At the following three stops on the tour, Sparrey pointed out the yards and homes along Kildare and Keeler avenues that become the resting grounds from much of the rain that overspills from the inundated streets. As a result, Midlothian’s ephemeral lake, dubbed “Lake Helen,” emerges as Helen Lekavich’s yard becomes a relatively static pool of stormwater.
After peering out at the channelized Natalie Creek from one of the recently built bridges that improve the community’s sense of place and reinforce the village’s infrastructure by raising the transecting roadways, the tour ended with homemade cookies in Lekavich’s garage—where Floodlothian Midlothian was brought to fruition.
“Lake Helen” emerges as Helen Lekavich’s yard becomes a relatively static pool of stormwater.
Prior to the group’s existence, Lekavich personally reached out to numerous state and local agencies for help, to no avail. But over the past couple of years, Floodlothian Midlothian has been able to effectively foster a bottom-up approach to build capacity and take action so Midlothian residents afflicted by recurring flooding can seek relief.
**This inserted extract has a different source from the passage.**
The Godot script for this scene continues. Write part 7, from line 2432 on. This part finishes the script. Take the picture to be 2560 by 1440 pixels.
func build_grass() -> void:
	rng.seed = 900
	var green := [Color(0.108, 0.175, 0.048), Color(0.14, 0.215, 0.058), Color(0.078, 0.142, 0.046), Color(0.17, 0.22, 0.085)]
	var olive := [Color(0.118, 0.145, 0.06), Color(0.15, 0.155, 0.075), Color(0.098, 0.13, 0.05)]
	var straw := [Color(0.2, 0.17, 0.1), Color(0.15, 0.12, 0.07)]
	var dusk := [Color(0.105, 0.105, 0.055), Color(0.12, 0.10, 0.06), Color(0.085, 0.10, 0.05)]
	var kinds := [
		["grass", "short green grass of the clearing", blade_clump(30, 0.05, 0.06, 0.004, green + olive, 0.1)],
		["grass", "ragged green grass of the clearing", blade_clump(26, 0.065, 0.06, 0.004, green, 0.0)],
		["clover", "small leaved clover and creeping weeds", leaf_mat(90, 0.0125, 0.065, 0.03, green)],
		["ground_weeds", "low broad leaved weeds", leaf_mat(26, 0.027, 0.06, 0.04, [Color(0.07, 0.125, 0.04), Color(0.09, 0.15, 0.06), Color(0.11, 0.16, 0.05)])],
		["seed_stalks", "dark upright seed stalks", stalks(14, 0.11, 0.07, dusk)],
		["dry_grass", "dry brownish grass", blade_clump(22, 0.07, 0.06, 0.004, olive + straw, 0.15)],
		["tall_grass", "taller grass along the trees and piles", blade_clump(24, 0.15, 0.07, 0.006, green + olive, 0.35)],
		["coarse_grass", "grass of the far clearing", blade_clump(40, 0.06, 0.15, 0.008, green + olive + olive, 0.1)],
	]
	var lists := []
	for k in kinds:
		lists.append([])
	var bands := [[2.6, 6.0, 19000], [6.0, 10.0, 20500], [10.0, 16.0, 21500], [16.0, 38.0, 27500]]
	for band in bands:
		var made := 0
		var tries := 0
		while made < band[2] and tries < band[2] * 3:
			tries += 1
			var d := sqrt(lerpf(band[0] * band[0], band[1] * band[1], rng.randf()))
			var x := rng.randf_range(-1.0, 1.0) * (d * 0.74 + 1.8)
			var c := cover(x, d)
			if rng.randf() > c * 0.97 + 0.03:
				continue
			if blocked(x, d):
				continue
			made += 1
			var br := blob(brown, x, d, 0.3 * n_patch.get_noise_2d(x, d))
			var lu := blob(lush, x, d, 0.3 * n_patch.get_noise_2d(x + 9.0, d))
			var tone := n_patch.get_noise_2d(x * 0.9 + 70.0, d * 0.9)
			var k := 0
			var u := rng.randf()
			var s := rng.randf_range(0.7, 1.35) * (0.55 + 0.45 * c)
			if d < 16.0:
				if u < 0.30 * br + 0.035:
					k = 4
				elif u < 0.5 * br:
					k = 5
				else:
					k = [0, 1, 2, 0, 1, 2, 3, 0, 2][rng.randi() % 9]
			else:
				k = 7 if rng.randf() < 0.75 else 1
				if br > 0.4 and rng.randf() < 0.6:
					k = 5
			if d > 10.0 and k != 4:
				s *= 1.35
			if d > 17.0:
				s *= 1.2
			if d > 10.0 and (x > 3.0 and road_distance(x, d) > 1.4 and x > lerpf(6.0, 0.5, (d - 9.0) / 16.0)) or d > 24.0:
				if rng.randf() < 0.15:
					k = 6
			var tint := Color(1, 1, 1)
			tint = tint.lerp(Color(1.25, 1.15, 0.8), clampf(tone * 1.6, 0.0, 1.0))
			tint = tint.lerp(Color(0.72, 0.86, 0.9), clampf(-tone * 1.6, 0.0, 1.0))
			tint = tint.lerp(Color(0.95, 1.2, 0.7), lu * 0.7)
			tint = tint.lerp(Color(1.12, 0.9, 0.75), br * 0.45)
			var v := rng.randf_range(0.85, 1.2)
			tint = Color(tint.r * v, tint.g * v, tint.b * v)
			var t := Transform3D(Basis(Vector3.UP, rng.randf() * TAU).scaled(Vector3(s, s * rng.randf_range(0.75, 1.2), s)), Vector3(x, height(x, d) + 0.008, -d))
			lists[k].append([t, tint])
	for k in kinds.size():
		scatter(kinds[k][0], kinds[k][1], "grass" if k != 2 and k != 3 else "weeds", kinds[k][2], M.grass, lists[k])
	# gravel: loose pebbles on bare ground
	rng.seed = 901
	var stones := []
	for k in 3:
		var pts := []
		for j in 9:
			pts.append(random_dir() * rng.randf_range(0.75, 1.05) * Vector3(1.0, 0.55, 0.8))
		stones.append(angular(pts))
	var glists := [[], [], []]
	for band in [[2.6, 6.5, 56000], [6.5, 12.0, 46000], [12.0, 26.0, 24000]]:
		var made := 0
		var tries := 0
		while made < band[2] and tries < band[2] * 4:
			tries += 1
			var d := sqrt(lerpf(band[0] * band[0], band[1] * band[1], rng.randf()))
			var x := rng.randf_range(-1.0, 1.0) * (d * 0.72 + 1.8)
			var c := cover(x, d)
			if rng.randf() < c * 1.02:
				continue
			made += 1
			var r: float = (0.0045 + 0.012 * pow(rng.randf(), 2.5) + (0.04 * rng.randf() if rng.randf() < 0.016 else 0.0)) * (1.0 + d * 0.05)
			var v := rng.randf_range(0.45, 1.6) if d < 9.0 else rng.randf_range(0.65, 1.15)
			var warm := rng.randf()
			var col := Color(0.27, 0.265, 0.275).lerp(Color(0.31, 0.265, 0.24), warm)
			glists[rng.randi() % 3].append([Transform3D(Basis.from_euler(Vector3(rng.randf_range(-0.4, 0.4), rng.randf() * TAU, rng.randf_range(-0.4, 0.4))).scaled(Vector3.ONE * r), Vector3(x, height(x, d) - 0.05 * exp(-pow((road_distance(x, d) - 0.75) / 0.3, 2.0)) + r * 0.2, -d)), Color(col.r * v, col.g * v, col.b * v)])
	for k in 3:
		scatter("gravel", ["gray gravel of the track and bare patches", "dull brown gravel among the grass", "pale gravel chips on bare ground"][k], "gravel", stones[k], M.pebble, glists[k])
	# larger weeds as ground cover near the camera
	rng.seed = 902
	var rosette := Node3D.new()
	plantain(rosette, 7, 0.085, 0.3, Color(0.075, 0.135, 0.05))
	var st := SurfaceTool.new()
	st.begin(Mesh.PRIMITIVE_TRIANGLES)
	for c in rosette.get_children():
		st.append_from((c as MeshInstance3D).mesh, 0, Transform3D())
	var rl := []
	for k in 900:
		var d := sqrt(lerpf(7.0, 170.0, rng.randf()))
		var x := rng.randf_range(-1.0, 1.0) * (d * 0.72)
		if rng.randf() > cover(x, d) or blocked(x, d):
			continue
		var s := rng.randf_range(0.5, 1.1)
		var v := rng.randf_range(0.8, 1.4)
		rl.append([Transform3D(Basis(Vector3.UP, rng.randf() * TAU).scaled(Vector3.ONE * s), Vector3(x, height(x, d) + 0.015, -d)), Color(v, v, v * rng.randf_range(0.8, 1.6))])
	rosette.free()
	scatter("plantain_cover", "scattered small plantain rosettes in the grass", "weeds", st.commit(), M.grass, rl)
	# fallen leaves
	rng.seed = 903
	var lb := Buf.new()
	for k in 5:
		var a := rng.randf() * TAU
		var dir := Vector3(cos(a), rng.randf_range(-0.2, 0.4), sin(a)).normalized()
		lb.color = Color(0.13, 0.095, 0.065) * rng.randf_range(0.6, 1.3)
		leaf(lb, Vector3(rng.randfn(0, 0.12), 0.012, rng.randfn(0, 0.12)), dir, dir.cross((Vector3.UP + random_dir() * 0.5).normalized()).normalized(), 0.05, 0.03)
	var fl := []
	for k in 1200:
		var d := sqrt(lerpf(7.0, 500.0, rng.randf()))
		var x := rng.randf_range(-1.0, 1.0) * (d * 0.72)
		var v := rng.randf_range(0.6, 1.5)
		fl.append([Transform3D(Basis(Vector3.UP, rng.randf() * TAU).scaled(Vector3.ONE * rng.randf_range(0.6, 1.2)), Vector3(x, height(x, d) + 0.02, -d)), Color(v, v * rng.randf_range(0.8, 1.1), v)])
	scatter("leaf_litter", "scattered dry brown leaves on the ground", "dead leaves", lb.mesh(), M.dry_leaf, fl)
The advocacy group has collected ample amounts of data in the form of personal stories, photography and ‘hard data’ such as flood inundation levels in homeowners’ basements. Combined with their persistent outreach efforts, the Village of Midlothian has found help in the hands of Calumet Stormwater Collaborative members, such as Metropolitan Water Reclamation District of Greater Chicago, the Center for Neighborhood Technology and the U.S. Army Corps of Engineers, to find the relief they desperately need. As priorities carry over into the New Year, the Collaborative is off to a productive start—assisting real people on the ground, not just upholding abstract governance principles.